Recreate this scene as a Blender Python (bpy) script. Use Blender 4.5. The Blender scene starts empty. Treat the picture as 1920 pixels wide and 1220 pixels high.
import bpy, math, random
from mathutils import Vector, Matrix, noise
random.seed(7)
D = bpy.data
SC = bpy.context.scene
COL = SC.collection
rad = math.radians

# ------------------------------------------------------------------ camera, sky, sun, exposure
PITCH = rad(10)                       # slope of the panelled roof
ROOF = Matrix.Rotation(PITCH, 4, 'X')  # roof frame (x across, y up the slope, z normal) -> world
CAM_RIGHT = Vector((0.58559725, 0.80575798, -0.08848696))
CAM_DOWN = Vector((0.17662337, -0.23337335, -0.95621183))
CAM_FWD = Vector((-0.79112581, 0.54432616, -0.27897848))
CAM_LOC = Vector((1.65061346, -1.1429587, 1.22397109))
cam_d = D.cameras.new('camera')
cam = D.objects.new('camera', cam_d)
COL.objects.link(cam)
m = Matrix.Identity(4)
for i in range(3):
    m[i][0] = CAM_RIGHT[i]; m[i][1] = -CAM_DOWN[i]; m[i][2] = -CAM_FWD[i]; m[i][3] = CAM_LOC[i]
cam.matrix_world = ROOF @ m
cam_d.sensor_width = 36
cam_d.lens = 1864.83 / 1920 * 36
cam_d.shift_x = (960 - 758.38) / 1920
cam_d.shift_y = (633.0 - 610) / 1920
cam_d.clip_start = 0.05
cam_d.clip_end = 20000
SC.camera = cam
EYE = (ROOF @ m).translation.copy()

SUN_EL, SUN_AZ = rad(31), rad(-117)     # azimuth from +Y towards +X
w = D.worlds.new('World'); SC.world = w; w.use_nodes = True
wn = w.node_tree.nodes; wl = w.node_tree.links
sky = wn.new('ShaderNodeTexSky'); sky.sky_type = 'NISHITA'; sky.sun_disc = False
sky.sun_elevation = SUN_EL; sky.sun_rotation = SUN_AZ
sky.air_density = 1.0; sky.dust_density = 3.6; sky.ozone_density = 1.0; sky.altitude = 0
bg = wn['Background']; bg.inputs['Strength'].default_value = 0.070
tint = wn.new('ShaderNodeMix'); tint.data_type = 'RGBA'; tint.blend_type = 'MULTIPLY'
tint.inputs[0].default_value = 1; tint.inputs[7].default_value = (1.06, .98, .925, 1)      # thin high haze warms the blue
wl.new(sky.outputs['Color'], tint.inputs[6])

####

EXERCISE >> Copy the lines from the start of the data verbatim, stopping after the line containing "rad = math.radians".

IN RESPONSE >>
Recreate this scene as a Blender Python (bpy) script. Use Blender 4.5. The Blender scene starts empty. Treat the picture as 1920 pixels wide and 1220 pixels high.
import bpy, math, random
from mathutils import Vector, Matrix, noise
random.seed(7)
D = bpy.data
SC = bpy.context.scene
COL = SC.collection
rad = math.radians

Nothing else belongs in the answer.